Given request.
Retype the records below from their first line through the line holding "return m, nt, b", including both ends and no pictures.

● ● ● ● ●

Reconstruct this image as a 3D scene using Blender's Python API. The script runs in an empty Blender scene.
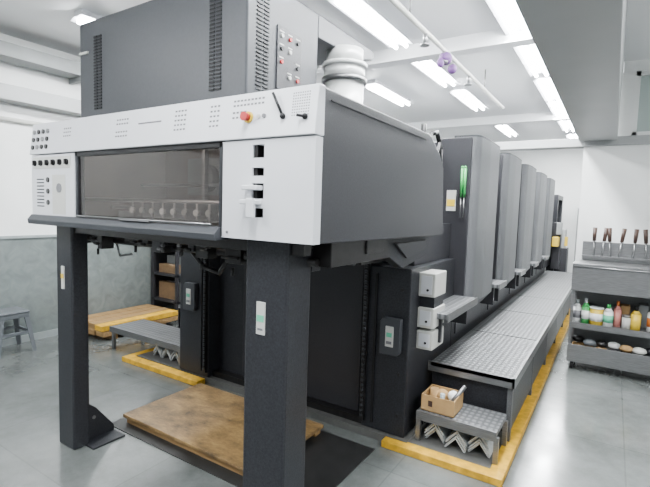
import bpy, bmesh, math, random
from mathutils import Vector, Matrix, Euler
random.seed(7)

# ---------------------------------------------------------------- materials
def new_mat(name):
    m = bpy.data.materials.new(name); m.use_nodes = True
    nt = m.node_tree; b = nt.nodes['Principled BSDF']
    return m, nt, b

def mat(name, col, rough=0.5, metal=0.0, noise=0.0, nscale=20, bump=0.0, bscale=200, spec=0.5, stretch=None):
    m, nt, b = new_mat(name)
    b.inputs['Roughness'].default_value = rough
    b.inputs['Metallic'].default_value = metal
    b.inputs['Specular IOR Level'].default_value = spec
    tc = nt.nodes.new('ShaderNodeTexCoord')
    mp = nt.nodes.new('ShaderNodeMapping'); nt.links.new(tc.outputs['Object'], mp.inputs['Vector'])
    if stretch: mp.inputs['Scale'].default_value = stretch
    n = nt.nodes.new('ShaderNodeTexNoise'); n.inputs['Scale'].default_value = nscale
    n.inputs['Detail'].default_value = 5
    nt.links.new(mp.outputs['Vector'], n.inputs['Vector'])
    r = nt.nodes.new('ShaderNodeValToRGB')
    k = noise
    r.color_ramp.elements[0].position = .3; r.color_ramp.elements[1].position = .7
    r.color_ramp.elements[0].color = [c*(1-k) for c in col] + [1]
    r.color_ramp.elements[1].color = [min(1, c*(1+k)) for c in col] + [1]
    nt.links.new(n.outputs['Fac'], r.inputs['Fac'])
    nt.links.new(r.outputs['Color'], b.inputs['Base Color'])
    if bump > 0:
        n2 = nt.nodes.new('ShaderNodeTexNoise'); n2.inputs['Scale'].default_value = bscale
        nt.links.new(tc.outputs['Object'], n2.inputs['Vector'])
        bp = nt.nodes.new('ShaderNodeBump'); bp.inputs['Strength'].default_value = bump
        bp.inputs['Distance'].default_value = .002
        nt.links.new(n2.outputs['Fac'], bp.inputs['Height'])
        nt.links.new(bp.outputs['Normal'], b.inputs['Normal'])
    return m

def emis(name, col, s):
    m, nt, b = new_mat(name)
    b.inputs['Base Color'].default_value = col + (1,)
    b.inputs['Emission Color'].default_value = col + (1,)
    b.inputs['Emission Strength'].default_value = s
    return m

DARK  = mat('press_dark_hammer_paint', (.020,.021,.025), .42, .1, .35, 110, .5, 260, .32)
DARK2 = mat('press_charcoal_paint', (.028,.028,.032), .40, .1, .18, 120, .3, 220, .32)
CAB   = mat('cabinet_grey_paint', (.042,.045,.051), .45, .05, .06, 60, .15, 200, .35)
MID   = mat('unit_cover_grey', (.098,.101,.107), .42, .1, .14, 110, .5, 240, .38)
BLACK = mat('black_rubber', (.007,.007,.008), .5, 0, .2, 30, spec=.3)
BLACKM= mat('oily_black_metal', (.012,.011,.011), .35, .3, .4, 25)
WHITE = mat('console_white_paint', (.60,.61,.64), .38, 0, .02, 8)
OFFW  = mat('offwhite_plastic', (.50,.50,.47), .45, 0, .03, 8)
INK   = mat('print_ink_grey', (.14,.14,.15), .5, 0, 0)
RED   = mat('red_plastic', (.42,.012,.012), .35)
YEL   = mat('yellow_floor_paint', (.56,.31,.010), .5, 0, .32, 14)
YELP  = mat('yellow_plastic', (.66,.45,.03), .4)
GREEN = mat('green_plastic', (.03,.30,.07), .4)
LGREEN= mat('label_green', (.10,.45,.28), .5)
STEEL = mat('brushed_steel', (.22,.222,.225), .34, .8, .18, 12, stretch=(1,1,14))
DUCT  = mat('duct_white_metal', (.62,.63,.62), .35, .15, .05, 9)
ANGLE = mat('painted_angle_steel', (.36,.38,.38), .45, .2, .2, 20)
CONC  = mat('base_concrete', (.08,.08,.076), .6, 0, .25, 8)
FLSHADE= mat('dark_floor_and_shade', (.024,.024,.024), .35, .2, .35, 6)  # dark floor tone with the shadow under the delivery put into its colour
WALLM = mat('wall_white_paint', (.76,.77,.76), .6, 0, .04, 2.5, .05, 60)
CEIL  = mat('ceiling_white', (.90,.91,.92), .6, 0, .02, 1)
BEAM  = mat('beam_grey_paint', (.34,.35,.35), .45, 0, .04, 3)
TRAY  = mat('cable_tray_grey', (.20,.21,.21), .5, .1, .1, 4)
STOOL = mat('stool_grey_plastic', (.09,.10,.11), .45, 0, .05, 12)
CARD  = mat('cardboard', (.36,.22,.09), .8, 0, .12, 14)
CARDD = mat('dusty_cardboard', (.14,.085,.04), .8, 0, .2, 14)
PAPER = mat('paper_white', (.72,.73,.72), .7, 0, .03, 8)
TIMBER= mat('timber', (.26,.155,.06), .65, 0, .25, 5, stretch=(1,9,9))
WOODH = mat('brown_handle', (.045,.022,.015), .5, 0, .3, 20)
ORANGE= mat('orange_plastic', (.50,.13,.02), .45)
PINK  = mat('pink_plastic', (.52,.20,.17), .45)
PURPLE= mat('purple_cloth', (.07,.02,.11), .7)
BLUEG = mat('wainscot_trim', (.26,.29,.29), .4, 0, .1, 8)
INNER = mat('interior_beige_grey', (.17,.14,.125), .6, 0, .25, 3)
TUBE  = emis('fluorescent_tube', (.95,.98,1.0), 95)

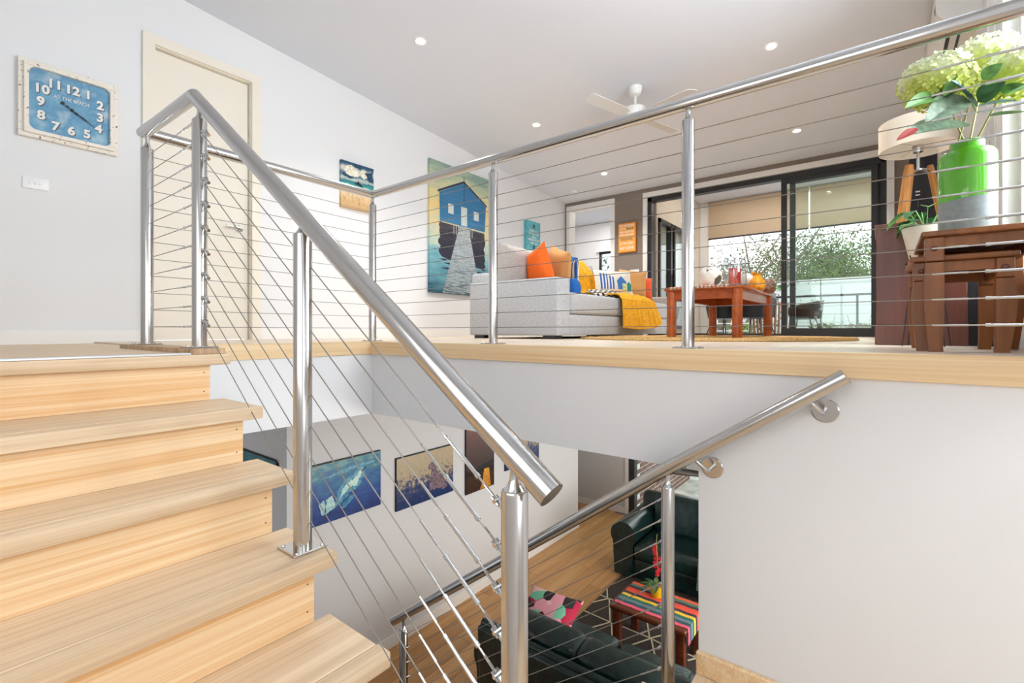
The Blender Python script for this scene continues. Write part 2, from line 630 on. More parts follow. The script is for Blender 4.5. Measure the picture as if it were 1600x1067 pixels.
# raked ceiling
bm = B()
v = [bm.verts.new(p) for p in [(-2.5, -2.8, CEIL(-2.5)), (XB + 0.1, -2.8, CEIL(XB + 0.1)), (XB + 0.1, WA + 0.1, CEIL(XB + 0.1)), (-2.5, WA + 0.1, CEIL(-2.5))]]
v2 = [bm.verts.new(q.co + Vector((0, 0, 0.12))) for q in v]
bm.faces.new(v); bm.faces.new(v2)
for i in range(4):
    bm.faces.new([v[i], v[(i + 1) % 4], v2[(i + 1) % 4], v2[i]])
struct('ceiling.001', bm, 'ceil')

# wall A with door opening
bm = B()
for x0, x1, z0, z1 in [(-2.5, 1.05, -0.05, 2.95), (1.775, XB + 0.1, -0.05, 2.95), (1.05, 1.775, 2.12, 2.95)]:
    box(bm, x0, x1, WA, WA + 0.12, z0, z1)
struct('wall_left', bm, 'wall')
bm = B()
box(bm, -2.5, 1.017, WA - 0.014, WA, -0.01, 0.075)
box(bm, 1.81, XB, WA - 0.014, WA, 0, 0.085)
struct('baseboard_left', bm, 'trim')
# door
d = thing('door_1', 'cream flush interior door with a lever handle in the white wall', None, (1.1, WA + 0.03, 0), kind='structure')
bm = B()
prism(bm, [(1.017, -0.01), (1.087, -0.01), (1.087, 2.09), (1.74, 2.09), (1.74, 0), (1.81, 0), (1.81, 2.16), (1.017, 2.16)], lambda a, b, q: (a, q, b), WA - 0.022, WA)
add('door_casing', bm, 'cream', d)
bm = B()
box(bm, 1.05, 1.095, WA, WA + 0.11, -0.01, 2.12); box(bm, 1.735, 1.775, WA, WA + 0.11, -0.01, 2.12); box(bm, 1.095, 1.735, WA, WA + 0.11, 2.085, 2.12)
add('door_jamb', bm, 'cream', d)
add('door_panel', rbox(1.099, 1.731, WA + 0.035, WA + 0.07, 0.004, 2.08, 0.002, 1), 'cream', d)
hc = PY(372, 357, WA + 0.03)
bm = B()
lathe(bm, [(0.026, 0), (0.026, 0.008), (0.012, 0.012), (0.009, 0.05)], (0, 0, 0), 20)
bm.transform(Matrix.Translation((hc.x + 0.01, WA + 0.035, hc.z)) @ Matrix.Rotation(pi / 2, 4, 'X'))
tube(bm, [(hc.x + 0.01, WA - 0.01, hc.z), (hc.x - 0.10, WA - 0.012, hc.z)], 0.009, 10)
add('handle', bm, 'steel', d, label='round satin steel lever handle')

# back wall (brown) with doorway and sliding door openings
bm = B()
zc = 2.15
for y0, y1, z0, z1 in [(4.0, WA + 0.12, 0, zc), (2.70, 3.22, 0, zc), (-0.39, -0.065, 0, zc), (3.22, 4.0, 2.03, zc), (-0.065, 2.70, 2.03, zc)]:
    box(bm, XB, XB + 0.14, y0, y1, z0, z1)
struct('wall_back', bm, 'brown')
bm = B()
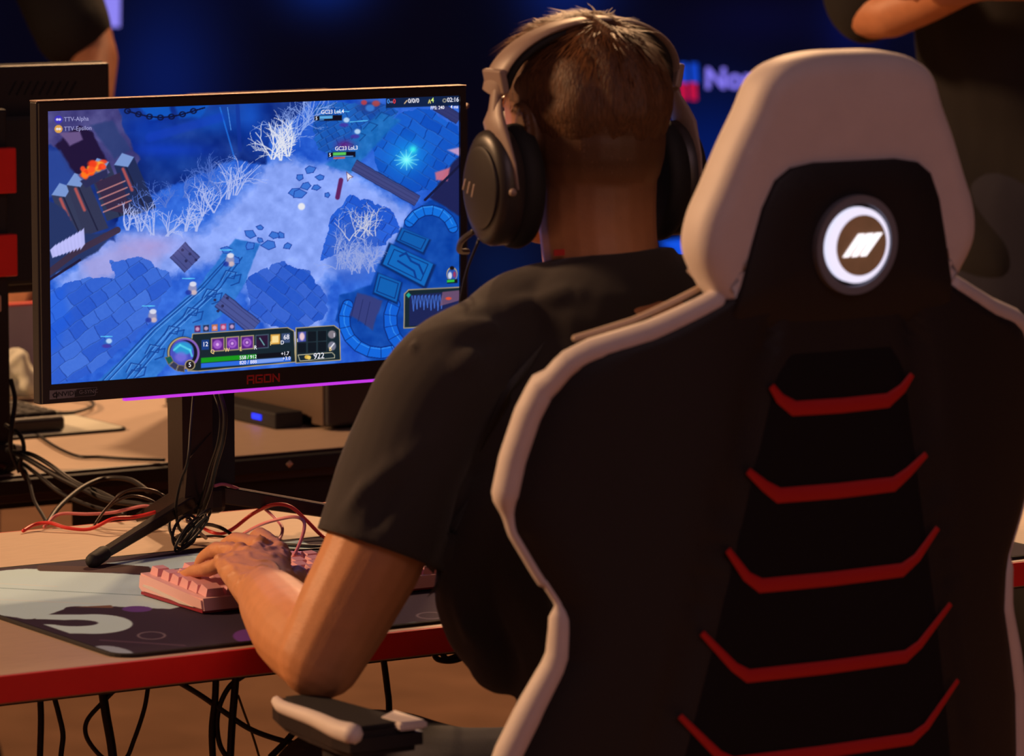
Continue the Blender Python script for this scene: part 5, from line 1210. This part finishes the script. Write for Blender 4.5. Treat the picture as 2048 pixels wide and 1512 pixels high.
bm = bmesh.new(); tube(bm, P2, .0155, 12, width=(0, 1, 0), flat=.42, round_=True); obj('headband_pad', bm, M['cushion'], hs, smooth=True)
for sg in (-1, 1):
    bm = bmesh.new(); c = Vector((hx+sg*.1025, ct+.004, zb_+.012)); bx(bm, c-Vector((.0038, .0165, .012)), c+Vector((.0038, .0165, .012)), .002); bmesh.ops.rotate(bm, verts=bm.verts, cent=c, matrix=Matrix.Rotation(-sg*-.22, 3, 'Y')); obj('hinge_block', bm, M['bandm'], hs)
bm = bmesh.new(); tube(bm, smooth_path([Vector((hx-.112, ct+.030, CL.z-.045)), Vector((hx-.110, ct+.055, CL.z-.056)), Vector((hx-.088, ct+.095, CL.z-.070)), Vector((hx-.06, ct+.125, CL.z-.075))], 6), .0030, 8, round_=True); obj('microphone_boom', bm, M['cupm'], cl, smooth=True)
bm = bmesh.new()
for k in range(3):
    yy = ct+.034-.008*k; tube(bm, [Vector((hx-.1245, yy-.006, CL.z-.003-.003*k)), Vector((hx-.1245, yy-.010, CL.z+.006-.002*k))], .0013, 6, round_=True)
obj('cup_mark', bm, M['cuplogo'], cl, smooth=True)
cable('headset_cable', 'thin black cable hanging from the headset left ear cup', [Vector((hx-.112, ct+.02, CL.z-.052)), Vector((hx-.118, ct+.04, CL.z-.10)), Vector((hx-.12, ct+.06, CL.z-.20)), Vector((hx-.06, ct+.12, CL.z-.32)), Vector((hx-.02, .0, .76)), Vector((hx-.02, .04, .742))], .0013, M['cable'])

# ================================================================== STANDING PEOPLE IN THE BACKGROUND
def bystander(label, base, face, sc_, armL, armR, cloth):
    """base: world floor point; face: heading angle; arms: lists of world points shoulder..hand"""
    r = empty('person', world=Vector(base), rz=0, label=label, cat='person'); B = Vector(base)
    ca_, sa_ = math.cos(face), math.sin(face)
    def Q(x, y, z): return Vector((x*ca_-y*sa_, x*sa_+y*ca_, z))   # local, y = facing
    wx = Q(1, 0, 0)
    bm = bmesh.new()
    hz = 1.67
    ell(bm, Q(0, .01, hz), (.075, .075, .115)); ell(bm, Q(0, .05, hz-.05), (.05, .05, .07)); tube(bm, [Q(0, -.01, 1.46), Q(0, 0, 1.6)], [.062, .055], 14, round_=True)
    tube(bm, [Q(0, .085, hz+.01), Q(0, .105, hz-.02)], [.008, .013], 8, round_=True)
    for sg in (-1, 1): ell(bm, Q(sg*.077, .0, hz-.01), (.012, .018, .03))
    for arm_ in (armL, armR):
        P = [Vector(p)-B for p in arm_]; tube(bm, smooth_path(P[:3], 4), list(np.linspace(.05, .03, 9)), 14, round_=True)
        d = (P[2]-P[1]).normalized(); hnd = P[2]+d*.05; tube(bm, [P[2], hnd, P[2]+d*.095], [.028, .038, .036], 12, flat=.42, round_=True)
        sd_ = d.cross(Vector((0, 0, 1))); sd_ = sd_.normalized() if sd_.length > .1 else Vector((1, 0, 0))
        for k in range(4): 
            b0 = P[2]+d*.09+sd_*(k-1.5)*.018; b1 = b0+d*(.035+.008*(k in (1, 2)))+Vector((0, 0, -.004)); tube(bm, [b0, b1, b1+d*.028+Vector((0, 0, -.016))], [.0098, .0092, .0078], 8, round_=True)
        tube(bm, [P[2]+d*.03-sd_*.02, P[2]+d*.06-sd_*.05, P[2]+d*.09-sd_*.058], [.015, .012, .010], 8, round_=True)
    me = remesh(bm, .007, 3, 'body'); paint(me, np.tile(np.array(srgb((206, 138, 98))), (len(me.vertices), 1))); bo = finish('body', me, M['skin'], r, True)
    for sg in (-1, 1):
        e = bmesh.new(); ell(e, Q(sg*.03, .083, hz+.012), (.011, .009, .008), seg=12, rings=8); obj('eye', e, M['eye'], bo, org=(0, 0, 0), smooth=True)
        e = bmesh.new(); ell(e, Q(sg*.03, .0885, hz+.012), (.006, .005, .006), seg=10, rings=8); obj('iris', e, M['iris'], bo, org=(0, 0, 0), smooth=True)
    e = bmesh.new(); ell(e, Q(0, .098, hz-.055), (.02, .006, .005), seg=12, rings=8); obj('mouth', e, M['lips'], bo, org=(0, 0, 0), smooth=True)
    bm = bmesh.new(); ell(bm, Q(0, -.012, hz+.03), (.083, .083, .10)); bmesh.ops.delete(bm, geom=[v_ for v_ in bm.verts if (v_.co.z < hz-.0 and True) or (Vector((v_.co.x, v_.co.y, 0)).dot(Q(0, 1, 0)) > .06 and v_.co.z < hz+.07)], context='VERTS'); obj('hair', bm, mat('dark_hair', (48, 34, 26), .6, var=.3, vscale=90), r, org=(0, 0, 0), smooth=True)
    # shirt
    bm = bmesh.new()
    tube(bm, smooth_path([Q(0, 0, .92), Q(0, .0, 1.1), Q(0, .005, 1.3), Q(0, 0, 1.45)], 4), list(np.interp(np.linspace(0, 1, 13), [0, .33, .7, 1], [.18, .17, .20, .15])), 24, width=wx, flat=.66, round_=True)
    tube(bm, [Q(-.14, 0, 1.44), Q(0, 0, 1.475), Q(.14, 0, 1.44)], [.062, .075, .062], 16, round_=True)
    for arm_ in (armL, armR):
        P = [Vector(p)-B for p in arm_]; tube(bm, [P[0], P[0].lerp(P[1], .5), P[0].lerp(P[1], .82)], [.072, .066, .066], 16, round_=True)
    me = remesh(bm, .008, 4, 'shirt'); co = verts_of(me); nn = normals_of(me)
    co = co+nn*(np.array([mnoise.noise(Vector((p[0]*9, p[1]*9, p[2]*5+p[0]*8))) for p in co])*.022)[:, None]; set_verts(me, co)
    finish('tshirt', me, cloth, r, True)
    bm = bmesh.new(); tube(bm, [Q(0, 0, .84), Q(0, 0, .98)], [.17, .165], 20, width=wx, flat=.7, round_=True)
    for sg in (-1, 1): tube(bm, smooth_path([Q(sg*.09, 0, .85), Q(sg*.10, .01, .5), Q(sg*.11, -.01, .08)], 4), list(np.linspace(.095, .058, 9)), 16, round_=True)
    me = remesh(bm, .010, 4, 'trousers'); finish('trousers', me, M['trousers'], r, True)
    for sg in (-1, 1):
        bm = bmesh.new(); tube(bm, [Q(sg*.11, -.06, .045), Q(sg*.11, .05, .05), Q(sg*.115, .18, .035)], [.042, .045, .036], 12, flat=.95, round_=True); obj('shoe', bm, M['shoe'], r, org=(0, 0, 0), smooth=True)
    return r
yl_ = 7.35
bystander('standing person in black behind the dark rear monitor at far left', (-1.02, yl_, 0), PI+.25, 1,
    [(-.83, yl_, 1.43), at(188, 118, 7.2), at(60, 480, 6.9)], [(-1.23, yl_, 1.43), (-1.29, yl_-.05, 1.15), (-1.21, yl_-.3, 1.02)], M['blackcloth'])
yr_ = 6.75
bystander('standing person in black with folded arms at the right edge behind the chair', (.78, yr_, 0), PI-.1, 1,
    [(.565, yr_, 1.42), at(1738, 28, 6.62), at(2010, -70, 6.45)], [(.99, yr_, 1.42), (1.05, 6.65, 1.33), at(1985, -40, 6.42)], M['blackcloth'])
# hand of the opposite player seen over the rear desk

● ● ● ● ●

Solution to the problem.
Reconstruct this image as a 3D scene using Blender's Python API. The script runs in an empty Blender scene.
import bpy, bmesh, math, random
from mathutils import Vector, Matrix, Euler
random.seed(7)

# ---------------------------------------------------------------- materials
def new_mat(name):
    m = bpy.data.materials.new(name); m.use_nodes = True
    nt = m.node_tree; b = nt.nodes['Principled BSDF']
    return m, nt, b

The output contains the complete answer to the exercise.